While job numbers proliferate, is 196,000 a good one?
By Jeffrey Ryser on February 4, 2010 7:37 PM
The consulting firm Navigant said Thursday that by its estimates there
are 196,000 people in the US currently employed in the renewable
electricity industry.
The firm didn't use the term "green jobs." It specifically identified
the category it was describing as generating electricity from wind,
solar, biomass, hydropower and waste-to-energy. Its 196,000-jobs
estimate is one of the few specific numbers trotted out as the Obama
administration and Congress discuss a jobs bill and refer repeatedly to
thousands of green jobs that may or may not eventually be created.

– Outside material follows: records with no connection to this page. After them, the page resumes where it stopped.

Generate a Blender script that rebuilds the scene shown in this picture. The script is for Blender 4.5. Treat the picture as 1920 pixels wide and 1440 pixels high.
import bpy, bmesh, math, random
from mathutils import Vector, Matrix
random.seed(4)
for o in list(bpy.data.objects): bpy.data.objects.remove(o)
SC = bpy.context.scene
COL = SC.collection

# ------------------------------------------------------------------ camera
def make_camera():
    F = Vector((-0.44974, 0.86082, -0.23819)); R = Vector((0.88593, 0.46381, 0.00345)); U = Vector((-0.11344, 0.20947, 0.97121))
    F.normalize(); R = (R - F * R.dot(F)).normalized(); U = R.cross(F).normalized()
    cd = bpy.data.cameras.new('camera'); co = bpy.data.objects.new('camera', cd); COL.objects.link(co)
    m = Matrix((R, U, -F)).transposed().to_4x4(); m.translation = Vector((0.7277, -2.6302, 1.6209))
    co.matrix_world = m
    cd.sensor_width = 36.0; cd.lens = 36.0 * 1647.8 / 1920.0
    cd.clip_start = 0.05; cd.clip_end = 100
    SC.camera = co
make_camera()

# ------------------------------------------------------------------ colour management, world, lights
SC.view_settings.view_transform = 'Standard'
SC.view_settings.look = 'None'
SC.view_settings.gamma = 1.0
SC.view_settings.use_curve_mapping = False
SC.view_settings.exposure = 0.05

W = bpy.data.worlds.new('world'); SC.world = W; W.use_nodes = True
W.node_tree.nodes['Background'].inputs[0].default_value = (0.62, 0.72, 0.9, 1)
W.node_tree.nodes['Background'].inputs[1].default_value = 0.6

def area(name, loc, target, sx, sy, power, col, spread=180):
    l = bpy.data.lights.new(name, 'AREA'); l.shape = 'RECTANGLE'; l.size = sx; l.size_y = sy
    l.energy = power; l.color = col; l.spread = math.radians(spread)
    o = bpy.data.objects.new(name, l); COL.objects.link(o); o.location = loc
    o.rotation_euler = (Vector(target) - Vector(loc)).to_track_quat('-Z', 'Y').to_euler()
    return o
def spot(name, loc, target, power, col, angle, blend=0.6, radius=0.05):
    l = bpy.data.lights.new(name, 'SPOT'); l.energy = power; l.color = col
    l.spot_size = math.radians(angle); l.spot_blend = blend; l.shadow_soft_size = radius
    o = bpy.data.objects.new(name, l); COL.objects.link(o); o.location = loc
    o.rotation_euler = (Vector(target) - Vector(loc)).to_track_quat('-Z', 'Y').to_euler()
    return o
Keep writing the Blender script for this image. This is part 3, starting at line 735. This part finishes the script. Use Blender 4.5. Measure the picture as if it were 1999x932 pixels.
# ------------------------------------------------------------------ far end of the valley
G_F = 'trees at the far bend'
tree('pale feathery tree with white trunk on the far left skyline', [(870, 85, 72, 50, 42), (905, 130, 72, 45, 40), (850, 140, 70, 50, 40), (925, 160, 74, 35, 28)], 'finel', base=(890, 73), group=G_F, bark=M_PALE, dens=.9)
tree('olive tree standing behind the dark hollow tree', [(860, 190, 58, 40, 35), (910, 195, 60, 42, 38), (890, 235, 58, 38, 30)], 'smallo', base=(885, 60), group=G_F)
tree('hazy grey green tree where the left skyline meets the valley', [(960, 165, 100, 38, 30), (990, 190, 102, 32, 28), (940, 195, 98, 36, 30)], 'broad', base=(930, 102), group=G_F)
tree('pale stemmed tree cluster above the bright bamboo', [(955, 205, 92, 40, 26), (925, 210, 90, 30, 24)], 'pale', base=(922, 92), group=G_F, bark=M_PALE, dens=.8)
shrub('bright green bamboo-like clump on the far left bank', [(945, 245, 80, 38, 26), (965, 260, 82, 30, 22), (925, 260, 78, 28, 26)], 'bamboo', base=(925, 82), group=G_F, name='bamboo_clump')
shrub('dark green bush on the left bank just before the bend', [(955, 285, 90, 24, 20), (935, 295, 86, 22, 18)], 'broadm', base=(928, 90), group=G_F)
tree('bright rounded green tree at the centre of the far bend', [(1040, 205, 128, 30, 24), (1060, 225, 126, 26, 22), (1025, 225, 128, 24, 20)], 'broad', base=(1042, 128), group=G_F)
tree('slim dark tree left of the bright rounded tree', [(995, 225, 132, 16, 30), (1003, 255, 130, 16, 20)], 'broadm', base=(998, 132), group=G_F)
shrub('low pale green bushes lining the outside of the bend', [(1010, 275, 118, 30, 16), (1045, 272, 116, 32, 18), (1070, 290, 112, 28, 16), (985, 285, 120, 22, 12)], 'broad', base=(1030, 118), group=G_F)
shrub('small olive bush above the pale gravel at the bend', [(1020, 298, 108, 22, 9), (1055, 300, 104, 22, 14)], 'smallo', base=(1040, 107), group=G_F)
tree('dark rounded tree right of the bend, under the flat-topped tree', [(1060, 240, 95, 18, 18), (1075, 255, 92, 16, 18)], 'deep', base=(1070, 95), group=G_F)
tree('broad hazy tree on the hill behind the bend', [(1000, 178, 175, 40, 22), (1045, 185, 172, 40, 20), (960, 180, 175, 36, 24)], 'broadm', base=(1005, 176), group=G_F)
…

In a study it has done for the RES Alliance, a group of 26 renewable
energy companies and associations, Navigant says that if, and only if,
Congress establishes a stepped-up set of national renewable electricity
standards, will jobs in the sector grow.
Job numbers are often carelessly tossed around. Nonetheless, Navigant
said in its study that if there is a 12% national RES established for
2014, there could be 67,000 more jobs in the sector by then. A 20% RES
target in 2020 would add 191,000 jobs, and a 25% RES target for 2025
would add 274,000 jobs.
For 2025, with a 25% national RES, Navigant broke down the new jobs this
way: 116,000 in the wind industry, 60,000 in biomass-related jobs,
50,000 in the solar sector, 34,000 in the hydro sector and 15,000 in the
waste-to-energy area.
The consulting firm predicted that the 275,000 added jobs in 2025 might
be distributed this way: 52% in manufacturing, 23% in construction and
craft trades, 11% in engineering and professional technical services, 5%
in operation and maintenance, 5% in administration and 4% in management.
On Wednesday, the Global Wind Energy Council in Brussels said it
estimates that about a half million people currently work in the wind
energy business around the world.
Looking at the US politics surrounding the issue of renewables and a
national RES, the RES Alliance said Thursday, "Job growth in the wind,
solar, biomass, waste-to-energy and hydropower industries would
particularly benefit the Southeastern US and manufacturing states whose
senators have questioned the viability of renewable electricity."